◆ **Supplied data**:
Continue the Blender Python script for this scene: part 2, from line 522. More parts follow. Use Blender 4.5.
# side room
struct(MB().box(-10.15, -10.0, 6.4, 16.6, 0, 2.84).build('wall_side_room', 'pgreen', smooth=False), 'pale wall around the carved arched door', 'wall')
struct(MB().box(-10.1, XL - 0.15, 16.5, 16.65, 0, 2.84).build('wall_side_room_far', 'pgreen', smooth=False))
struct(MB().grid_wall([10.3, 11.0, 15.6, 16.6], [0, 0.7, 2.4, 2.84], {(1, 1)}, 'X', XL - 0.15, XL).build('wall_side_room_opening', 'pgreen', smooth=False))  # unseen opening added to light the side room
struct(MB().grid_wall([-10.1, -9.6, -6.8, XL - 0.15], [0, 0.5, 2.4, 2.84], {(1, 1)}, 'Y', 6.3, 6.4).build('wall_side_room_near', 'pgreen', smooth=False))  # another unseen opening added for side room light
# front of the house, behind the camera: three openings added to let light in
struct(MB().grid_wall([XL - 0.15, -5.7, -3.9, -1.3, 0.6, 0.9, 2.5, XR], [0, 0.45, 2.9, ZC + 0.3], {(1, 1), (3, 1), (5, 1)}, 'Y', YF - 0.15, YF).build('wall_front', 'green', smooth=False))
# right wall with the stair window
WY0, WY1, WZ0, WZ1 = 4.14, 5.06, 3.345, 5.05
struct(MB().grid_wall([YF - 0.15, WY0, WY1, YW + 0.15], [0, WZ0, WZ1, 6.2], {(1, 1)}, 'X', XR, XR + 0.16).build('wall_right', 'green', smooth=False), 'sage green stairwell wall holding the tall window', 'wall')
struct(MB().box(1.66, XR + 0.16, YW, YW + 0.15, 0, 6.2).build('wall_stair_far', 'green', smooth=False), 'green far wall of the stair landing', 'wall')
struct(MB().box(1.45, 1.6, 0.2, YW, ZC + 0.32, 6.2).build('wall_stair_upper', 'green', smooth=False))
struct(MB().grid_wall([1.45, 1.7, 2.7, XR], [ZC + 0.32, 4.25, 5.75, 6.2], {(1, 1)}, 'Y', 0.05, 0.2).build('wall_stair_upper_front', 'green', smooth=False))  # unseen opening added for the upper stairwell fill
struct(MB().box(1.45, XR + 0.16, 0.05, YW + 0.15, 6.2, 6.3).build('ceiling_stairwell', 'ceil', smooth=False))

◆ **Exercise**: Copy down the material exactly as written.

◆ **Answer to this task**:
Continue the Blender Python script for this scene: part 2, from line 522. More parts follow. Use Blender 4.5.
# side room
struct(MB().box(-10.15, -10.0, 6.4, 16.6, 0, 2.84).build('wall_side_room', 'pgreen', smooth=False), 'pale wall around the carved arched door', 'wall')
struct(MB().box(-10.1, XL - 0.15, 16.5, 16.65, 0, 2.84).build('wall_side_room_far', 'pgreen', smooth=False))
struct(MB().grid_wall([10.3, 11.0, 15.6, 16.6], [0, 0.7, 2.4, 2.84], {(1, 1)}, 'X', XL - 0.15, XL).build('wall_side_room_opening', 'pgreen', smooth=False))  # unseen opening added to light the side room
struct(MB().grid_wall([-10.1, -9.6, -6.8, XL - 0.15], [0, 0.5, 2.4, 2.84], {(1, 1)}, 'Y', 6.3, 6.4).build('wall_side_room_near', 'pgreen', smooth=False))  # another unseen opening added for side room light
# front of the house, behind the camera: three openings added to let light in
struct(MB().grid_wall([XL - 0.15, -5.7, -3.9, -1.3, 0.6, 0.9, 2.5, XR], [0, 0.45, 2.9, ZC + 0.3], {(1, 1), (3, 1), (5, 1)}, 'Y', YF - 0.15, YF).build('wall_front', 'green', smooth=False))
# right wall with the stair window
WY0, WY1, WZ0, WZ1 = 4.14, 5.06, 3.345, 5.05
struct(MB().grid_wall([YF - 0.15, WY0, WY1, YW + 0.15], [0, WZ0, WZ1, 6.2], {(1, 1)}, 'X', XR, XR + 0.16).build('wall_right', 'green', smooth=False), 'sage green stairwell wall holding the tall window', 'wall')
struct(MB().box(1.66, XR + 0.16, YW, YW + 0.15, 0, 6.2).build('wall_stair_far', 'green', smooth=False), 'green far wall of the stair landing', 'wall')
struct(MB().box(1.45, 1.6, 0.2, YW, ZC + 0.32, 6.2).build('wall_stair_upper', 'green', smooth=False))
struct(MB().grid_wall([1.45, 1.7, 2.7, XR], [ZC + 0.32, 4.25, 5.75, 6.2], {(1, 1)}, 'Y', 0.05, 0.2).build('wall_stair_upper_front', 'green', smooth=False))  # unseen opening added for the upper stairwell fill
struct(MB().box(1.45, XR + 0.16, 0.05, YW + 0.15, 6.2, 6.3).build('ceiling_stairwell', 'ceil', smooth=False))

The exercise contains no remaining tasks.